▶ [Dataset extract]
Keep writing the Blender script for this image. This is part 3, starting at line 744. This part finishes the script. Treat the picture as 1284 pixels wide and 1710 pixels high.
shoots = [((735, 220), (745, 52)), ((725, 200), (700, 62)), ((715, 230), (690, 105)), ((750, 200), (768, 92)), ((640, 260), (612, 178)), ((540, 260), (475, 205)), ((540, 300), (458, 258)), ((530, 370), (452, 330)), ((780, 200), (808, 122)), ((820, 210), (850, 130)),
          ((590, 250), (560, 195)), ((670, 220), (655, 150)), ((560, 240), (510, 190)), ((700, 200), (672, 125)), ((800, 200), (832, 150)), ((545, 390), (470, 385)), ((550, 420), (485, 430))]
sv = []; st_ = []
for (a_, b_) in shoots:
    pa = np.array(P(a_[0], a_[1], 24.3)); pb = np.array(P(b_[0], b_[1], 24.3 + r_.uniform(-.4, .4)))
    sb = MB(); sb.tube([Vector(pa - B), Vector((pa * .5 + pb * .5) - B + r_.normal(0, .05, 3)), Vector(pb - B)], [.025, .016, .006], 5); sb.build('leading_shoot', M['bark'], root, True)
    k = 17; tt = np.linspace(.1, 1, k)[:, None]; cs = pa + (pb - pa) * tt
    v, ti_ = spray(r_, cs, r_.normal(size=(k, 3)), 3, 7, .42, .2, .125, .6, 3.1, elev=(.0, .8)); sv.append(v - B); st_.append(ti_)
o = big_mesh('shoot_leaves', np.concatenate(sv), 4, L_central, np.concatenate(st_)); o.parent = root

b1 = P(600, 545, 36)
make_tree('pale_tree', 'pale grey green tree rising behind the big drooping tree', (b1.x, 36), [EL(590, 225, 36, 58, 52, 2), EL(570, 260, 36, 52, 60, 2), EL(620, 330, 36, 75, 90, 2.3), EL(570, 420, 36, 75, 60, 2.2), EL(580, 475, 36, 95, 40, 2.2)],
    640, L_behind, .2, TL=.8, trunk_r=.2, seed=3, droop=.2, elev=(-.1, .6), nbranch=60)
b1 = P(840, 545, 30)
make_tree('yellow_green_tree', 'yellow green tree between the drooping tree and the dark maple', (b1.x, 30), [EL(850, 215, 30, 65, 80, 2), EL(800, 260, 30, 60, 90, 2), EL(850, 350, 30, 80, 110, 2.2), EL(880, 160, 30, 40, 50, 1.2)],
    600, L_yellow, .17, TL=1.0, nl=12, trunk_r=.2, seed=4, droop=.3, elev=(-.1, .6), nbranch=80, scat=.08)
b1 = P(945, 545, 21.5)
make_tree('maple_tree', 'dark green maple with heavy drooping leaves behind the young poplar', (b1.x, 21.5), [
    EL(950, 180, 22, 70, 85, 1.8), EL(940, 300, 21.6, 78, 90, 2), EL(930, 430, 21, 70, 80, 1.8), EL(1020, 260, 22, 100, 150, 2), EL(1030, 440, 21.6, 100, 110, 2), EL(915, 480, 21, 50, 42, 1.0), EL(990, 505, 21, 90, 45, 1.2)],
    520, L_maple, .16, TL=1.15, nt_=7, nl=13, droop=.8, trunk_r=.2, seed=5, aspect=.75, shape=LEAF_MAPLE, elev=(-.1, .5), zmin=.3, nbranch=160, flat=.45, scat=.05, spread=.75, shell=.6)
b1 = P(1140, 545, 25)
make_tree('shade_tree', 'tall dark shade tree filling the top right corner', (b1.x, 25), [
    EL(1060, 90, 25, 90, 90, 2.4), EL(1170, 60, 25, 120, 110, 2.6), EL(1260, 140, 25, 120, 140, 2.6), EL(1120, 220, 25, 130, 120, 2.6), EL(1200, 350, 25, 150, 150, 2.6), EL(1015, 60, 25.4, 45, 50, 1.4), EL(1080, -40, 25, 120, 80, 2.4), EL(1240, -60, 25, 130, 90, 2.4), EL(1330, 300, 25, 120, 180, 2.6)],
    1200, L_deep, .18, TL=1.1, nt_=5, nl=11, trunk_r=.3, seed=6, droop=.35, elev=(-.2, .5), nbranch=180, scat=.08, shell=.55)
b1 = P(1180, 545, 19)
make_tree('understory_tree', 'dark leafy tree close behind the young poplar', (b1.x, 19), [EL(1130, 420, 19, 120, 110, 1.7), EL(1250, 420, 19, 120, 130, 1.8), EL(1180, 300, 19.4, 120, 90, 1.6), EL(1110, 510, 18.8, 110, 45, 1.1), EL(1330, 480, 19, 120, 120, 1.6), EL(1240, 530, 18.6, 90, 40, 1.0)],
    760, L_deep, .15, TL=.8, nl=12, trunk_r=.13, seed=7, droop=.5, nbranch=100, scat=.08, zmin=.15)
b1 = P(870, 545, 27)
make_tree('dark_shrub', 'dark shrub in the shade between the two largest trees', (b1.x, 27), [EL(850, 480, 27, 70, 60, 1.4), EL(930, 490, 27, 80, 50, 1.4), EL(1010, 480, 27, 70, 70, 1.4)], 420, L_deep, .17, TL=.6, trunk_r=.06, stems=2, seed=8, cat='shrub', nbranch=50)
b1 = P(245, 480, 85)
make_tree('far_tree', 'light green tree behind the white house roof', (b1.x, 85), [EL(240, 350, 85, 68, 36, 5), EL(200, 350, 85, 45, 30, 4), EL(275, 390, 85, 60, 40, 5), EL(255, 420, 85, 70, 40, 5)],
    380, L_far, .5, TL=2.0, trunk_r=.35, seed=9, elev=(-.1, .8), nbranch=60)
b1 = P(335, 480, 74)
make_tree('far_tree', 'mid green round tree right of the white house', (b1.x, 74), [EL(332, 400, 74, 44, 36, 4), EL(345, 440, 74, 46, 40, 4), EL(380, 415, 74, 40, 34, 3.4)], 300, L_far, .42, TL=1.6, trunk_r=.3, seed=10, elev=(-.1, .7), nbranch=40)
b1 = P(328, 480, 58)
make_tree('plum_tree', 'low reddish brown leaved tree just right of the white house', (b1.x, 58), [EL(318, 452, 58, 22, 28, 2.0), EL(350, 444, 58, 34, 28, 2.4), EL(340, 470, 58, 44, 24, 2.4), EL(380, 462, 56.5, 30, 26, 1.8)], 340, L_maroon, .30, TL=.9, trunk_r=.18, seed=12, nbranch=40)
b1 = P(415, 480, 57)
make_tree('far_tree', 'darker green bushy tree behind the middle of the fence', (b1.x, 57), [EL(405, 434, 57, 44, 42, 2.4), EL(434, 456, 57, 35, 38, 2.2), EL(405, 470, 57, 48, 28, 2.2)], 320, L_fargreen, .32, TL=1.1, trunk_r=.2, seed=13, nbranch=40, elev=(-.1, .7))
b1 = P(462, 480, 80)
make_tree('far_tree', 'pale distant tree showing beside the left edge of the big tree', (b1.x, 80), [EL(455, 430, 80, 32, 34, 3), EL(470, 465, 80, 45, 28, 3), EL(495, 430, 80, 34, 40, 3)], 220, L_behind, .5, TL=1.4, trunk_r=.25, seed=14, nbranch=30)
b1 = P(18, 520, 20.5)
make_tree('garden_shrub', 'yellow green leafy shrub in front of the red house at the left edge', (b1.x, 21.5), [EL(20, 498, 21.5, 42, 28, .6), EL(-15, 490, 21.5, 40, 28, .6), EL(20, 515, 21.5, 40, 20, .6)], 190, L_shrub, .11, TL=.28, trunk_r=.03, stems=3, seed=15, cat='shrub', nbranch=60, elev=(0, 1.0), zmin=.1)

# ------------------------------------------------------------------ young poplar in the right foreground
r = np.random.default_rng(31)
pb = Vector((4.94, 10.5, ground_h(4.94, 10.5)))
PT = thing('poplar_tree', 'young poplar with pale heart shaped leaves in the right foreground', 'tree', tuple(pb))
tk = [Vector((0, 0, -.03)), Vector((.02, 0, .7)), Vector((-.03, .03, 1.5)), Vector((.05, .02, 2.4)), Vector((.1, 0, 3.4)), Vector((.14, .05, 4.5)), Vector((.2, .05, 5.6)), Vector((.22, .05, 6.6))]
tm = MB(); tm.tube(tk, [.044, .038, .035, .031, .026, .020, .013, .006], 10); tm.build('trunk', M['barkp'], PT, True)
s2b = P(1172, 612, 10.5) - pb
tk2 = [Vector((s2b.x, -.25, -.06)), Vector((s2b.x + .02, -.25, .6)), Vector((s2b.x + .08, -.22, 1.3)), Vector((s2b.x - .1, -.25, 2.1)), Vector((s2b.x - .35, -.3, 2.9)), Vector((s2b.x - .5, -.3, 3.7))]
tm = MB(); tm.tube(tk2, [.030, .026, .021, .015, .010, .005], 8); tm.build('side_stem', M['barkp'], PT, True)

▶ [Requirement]
Extract exactly the leading lines of the data, stopping at and including the line with "o.parent = root".

▶ [Task solution]
Keep writing the Blender script for this image. This is part 3, starting at line 744. This part finishes the script. Treat the picture as 1284 pixels wide and 1710 pixels high.
shoots = [((735, 220), (745, 52)), ((725, 200), (700, 62)), ((715, 230), (690, 105)), ((750, 200), (768, 92)), ((640, 260), (612, 178)), ((540, 260), (475, 205)), ((540, 300), (458, 258)), ((530, 370), (452, 330)), ((780, 200), (808, 122)), ((820, 210), (850, 130)),
          ((590, 250), (560, 195)), ((670, 220), (655, 150)), ((560, 240), (510, 190)), ((700, 200), (672, 125)), ((800, 200), (832, 150)), ((545, 390), (470, 385)), ((550, 420), (485, 430))]
sv = []; st_ = []
for (a_, b_) in shoots:
    pa = np.array(P(a_[0], a_[1], 24.3)); pb = np.array(P(b_[0], b_[1], 24.3 + r_.uniform(-.4, .4)))
    sb = MB(); sb.tube([Vector(pa - B), Vector((pa * .5 + pb * .5) - B + r_.normal(0, .05, 3)), Vector(pb - B)], [.025, .016, .006], 5); sb.build('leading_shoot', M['bark'], root, True)
    k = 17; tt = np.linspace(.1, 1, k)[:, None]; cs = pa + (pb - pa) * tt
    v, ti_ = spray(r_, cs, r_.normal(size=(k, 3)), 3, 7, .42, .2, .125, .6, 3.1, elev=(.0, .8)); sv.append(v - B); st_.append(ti_)
o = big_mesh('shoot_leaves', np.concatenate(sv), 4, L_central, np.concatenate(st_)); o.parent = root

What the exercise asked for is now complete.